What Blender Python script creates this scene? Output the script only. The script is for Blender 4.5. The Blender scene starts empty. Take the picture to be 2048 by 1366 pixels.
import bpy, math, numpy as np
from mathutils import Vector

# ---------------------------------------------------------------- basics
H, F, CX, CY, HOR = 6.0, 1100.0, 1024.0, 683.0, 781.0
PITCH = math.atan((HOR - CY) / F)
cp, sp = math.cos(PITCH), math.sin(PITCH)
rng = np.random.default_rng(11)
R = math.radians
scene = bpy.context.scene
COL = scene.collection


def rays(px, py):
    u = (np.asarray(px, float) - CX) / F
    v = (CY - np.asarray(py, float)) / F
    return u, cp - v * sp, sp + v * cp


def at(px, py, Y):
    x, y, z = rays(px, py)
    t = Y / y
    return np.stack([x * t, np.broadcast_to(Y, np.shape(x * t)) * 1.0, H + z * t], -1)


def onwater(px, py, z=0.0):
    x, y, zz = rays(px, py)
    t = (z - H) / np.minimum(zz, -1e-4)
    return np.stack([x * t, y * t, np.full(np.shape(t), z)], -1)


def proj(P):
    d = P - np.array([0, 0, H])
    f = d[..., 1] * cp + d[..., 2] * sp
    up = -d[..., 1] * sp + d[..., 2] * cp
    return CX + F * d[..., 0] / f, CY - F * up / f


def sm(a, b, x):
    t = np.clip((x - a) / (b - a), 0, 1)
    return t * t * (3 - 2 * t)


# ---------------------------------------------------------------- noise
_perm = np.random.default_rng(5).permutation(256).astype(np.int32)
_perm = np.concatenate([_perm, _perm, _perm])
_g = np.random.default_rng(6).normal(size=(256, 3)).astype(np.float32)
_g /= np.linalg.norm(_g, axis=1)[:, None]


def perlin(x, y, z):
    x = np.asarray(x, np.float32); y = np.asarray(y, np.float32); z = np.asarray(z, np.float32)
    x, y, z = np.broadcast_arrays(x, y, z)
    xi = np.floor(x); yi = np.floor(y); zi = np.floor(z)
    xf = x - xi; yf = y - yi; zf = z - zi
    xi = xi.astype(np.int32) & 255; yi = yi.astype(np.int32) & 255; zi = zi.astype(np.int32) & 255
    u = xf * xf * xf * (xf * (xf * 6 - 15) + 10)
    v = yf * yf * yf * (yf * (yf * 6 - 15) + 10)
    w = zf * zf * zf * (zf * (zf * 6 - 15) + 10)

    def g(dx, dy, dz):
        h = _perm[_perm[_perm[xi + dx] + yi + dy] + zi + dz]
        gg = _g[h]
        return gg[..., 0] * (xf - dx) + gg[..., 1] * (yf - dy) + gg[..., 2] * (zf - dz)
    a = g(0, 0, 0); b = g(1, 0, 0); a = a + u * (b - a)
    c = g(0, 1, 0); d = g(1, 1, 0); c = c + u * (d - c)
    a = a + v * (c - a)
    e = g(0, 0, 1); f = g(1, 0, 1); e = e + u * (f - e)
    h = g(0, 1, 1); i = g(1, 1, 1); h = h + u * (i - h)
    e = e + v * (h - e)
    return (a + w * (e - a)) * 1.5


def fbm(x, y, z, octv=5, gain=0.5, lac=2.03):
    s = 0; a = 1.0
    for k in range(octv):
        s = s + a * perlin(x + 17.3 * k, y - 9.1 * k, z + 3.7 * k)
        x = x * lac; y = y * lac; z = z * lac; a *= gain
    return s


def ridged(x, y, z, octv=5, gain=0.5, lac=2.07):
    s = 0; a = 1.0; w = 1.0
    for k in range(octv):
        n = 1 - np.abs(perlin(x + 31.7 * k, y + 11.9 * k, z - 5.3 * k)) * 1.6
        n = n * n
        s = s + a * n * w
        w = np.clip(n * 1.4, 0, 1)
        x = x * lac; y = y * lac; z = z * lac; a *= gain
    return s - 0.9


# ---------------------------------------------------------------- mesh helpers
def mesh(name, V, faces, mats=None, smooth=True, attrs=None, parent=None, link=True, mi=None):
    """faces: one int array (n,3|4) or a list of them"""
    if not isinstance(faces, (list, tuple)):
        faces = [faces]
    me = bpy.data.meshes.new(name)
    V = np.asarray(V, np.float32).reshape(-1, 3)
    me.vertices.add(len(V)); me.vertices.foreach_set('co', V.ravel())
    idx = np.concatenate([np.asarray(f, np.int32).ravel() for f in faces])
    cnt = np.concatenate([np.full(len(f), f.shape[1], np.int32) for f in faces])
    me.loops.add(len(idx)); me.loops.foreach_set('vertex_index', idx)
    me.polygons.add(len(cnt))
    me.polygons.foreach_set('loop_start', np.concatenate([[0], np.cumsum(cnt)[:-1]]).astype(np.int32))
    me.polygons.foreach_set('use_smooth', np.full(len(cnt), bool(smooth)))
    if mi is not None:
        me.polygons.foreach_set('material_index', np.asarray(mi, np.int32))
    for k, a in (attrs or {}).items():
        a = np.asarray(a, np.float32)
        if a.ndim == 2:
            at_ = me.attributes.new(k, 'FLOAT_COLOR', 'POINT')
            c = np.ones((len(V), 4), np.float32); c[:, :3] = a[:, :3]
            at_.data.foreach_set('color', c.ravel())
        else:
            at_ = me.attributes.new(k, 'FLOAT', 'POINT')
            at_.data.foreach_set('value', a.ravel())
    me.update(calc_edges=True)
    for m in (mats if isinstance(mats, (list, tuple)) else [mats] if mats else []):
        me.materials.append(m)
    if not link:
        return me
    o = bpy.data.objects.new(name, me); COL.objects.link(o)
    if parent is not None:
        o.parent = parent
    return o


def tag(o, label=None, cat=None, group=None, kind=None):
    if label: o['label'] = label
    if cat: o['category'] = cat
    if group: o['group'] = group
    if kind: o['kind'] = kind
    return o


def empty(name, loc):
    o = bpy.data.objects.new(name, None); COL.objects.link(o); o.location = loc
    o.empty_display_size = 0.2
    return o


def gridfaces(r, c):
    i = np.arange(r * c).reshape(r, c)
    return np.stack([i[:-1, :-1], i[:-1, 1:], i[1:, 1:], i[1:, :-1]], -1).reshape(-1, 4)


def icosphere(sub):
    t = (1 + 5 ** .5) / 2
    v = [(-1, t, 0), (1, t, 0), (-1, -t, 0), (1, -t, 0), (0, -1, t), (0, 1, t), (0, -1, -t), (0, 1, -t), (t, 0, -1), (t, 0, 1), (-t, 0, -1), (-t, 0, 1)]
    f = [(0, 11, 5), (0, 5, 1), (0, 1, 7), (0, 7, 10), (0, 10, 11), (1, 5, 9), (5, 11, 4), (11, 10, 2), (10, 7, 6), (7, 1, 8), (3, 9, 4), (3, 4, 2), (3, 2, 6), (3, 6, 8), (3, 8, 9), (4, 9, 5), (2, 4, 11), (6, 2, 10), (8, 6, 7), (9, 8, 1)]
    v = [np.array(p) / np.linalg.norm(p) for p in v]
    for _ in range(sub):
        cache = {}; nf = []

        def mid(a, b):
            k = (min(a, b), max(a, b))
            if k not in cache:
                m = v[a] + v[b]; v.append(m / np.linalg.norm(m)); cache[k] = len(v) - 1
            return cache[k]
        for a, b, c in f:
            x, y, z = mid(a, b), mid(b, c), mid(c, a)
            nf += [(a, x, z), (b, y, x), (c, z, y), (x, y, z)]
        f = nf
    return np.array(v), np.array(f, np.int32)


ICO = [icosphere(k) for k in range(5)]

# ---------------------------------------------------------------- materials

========

Please reproduce exactly the lines above, beginning with the first and ending with the line that contains "w = zf * zf", and include nothing outside that range.

**Solution for this exercise**:
What Blender Python script creates this scene? Output the script only. The script is for Blender 4.5. The Blender scene starts empty. Take the picture to be 2048 by 1366 pixels.
import bpy, math, numpy as np
from mathutils import Vector

# ---------------------------------------------------------------- basics
H, F, CX, CY, HOR = 6.0, 1100.0, 1024.0, 683.0, 781.0
PITCH = math.atan((HOR - CY) / F)
cp, sp = math.cos(PITCH), math.sin(PITCH)
rng = np.random.default_rng(11)
R = math.radians
scene = bpy.context.scene
COL = scene.collection


def rays(px, py):
    u = (np.asarray(px, float) - CX) / F
    v = (CY - np.asarray(py, float)) / F
    return u, cp - v * sp, sp + v * cp


def at(px, py, Y):
    x, y, z = rays(px, py)
    t = Y / y
    return np.stack([x * t, np.broadcast_to(Y, np.shape(x * t)) * 1.0, H + z * t], -1)


def onwater(px, py, z=0.0):
    x, y, zz = rays(px, py)
    t = (z - H) / np.minimum(zz, -1e-4)
    return np.stack([x * t, y * t, np.full(np.shape(t), z)], -1)


def proj(P):
    d = P - np.array([0, 0, H])
    f = d[..., 1] * cp + d[..., 2] * sp
    up = -d[..., 1] * sp + d[..., 2] * cp
    return CX + F * d[..., 0] / f, CY - F * up / f


def sm(a, b, x):
    t = np.clip((x - a) / (b - a), 0, 1)
    return t * t * (3 - 2 * t)


# ---------------------------------------------------------------- noise
_perm = np.random.default_rng(5).permutation(256).astype(np.int32)
_perm = np.concatenate([_perm, _perm, _perm])
_g = np.random.default_rng(6).normal(size=(256, 3)).astype(np.float32)
_g /= np.linalg.norm(_g, axis=1)[:, None]


def perlin(x, y, z):
    x = np.asarray(x, np.float32); y = np.asarray(y, np.float32); z = np.asarray(z, np.float32)
    x, y, z = np.broadcast_arrays(x, y, z)
    xi = np.floor(x); yi = np.floor(y); zi = np.floor(z)
    xf = x - xi; yf = y - yi; zf = z - zi
    xi = xi.astype(np.int32) & 255; yi = yi.astype(np.int32) & 255; zi = zi.astype(np.int32) & 255
    u = xf * xf * xf * (xf * (xf * 6 - 15) + 10)
    v = yf * yf * yf * (yf * (yf * 6 - 15) + 10)
    w = zf * zf * zf * (zf * (zf * 6 - 15) + 10)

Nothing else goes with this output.